Monday, December 20, 2004

God Won't Pinch Your Cheeks

I passed through the toddler section at Rich's department store on Saturday. There were hordes of moms buying too-expensive sweaters, dresses, and designer shoes for their children. It struck me that, by now, each of these parents of two-year-olds and three-year-olds must know how quickly their children grow out of clothing. All for what? So their babies don't fall behind what's in fashion? Baby and toddler clothes are definitely more for mommy and all of her swooning friends than anything else.

It is always amazing to see how quickly kids gain verbal ability, physical dexterity, height, and weight. We're all familiar with the classic archetype of over-bearing auntie, who must possess certificates and degrees in cheek pinching. Ah, and her famous one-liner: You're getting so big. And questions of this nature: "How old are you now, anyway? Twenty-five?" No, __insert relative name here__, I'm only twelve. And there's laughing and more pinching and calling over other participants and it's grand.

What's more astounding than watching a child grow day by day, sometimes, is going a long while in between visits. Whatever context or understanding of the child you might have had has changed, and you're left to play catch up. And as I think about it, I realise that life is this way, too.
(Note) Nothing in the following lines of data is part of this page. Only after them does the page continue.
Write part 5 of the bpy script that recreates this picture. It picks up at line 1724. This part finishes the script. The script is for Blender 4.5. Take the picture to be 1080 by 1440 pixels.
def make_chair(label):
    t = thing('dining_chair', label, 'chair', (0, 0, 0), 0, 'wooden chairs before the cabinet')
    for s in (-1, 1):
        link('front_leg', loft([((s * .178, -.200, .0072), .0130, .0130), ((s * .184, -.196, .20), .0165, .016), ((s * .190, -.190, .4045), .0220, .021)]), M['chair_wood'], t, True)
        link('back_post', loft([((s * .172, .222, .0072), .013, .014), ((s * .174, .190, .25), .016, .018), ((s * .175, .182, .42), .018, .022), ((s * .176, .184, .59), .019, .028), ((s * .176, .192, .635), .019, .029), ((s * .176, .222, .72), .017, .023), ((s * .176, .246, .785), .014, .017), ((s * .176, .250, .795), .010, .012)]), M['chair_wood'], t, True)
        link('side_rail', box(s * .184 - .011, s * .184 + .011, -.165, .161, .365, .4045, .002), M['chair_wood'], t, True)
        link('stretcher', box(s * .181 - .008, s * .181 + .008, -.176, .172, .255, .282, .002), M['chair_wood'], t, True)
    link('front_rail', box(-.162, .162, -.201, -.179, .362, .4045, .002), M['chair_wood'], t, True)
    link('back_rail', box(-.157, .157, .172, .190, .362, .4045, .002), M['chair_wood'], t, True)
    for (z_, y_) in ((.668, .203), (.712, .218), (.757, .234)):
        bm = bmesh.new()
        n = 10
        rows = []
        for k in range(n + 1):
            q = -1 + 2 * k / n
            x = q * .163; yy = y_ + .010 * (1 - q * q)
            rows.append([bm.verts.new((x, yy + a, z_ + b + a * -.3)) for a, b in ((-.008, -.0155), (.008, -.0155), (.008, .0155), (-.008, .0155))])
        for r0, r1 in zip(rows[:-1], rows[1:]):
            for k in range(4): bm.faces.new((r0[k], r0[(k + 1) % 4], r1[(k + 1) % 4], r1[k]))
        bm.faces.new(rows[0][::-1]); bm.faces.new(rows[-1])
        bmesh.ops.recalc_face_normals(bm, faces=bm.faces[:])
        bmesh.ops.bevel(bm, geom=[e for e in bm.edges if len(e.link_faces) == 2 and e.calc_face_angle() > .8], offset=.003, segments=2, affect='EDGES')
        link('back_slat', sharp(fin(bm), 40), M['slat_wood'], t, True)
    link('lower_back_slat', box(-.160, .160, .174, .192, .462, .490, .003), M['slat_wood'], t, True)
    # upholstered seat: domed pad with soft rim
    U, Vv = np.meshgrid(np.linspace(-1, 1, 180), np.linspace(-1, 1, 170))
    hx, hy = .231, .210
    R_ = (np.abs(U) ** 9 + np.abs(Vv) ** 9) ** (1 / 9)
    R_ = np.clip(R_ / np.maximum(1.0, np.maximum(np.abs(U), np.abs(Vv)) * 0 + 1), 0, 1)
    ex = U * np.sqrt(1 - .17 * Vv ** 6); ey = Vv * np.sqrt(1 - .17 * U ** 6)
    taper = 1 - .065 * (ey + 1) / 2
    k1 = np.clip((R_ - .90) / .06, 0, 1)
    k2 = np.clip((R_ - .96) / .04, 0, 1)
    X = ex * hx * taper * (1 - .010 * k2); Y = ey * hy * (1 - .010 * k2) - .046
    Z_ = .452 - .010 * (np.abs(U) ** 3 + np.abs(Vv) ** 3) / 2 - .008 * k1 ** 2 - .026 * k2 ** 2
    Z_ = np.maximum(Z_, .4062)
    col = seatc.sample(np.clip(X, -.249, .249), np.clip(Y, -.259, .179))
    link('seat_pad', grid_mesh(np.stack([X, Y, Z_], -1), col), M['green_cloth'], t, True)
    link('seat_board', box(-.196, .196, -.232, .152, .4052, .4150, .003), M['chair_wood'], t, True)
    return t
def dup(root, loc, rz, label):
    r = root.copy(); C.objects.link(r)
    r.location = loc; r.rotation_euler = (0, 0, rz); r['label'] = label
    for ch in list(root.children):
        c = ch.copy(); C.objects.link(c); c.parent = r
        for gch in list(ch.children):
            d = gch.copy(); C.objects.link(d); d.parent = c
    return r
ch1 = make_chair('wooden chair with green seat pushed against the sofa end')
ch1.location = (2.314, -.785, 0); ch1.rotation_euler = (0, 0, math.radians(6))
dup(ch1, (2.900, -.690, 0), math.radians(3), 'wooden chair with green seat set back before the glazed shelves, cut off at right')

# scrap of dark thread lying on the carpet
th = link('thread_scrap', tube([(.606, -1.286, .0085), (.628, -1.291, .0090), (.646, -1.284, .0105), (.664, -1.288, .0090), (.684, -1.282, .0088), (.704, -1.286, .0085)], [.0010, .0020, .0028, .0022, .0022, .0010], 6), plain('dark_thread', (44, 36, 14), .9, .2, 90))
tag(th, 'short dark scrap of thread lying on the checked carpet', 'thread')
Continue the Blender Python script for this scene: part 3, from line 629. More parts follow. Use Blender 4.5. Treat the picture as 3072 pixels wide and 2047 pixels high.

Not exactly, though.

Life isn't something we can visit from time to time. But we can treat it like that. It is always happening whether we take the time to notice or not. What's interesting is how easy it becomes to not notice. Our days can be saturated by projects and deadlines and busyness to the point we don't have a clear recollection of what we've accomplished or what amount of time has actually gone by.

Life grows, too. Or at least, we grow in life. New circumstances and responsibilities are like spurts of growth in height and weight. And when these are compounding, one after another, living can feel like something too heavy to carry anymore. I feel as if life is a kid I haven't seen for a while, just long enough to try and pick it up and realise that it's too heavy now for me to hold, and bounce on my knee. The games and songs that used to keep it occupied don't work anymore. And I'm left to speed around the learning curve, praying for traction, precise steering, and no furry little animals in the way.

Perhaps I was naive to think that I could ever carry my own life in the first place. Maybe God was holding me up all the while, and so I didn't feel the weight of living. Now that I am getting married and looking to make a career change (or gain a career, more like it), I know that my arms are not strong enough, my back is too weak. And all I can do now is ask God to take what I'm trying to carry on my own and bear the load. What I understand now is that He lets us feel the weight sometimes in order to strengthen our muscles for living. But, man, does it hurt sometimes.